Our occasional reviewer Unemployed Fred – who became Underpaid Fred lately – does not like to sell cds even when he does not particularly enjoy them. He just sold Whenever You’re Ready. I’m inclined to regard it as an omen.

Yet, drummer Sean Kirkpatrick’s return added to the front cover à la Too Many Days Without Thinking let us forebode a good album but let’s admit that we were mistaken. Monte Vallier is still wandering elsewhere and he’s probably what’s missing. Swell’s touch, crafting songs with details and making them come to the fore, is still playing its part but David Freel seems to have lost momentum, concerning both his song writing (‘Sunny sun’, ‘Better than oil’, ‘Love you all’) and the songs’ duration. ‘Always Everything’ and ‘In the Morning’ are unfortunately long to unfurl for instance. The major flaw of this new album is its duration.

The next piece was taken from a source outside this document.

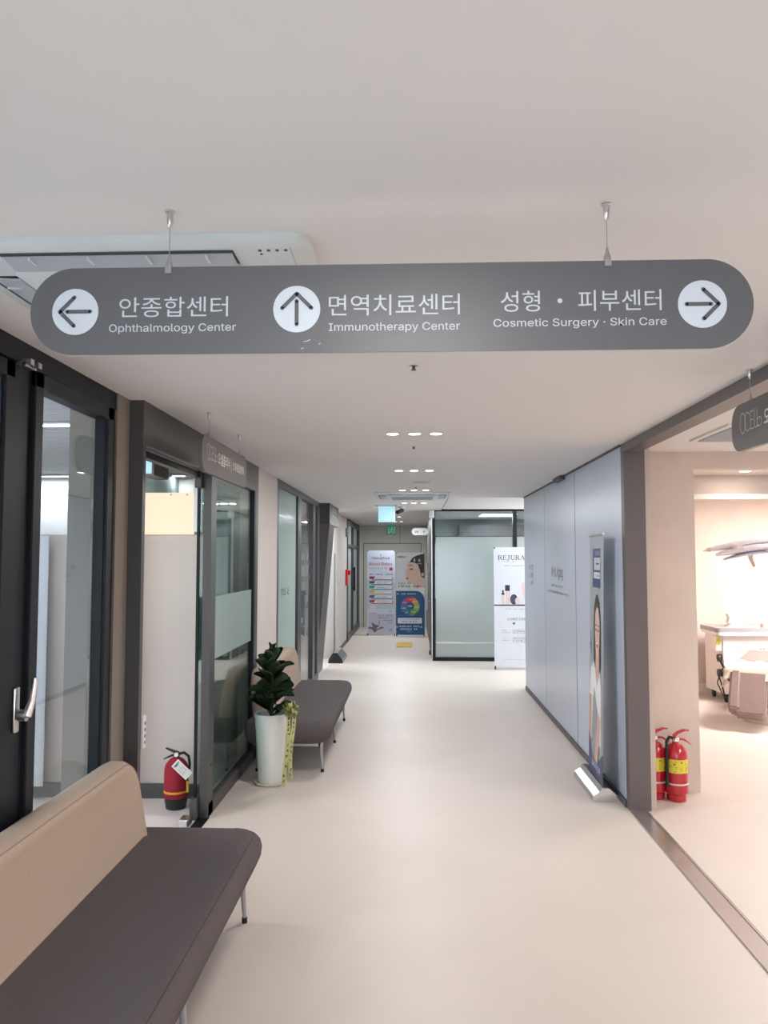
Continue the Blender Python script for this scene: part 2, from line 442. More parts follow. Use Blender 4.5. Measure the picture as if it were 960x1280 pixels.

It nevertheless contains two great songs: ‘Next to Nothing’ and ‘California Arizona’. The first one is heady, a bit psychedelic, full of flourishes, its vocals are indolent and make you imagine a desperate, melancholy rural America: ‘I was going to be just fine and I was going to be alright’ sings Freel. You somehow feel that this song would have reached a higher height and would have been catchier if it had been recorded with a thicker sound. ‘California Arizona’ sounds as if it had been composed for Everybody Wants to Know which was not that bad but just stepped away from Swell’s spirit. Only Swell die-hard fans could disagree with the fact that Whenever You’re Ready is another disillusion in 2003 releases.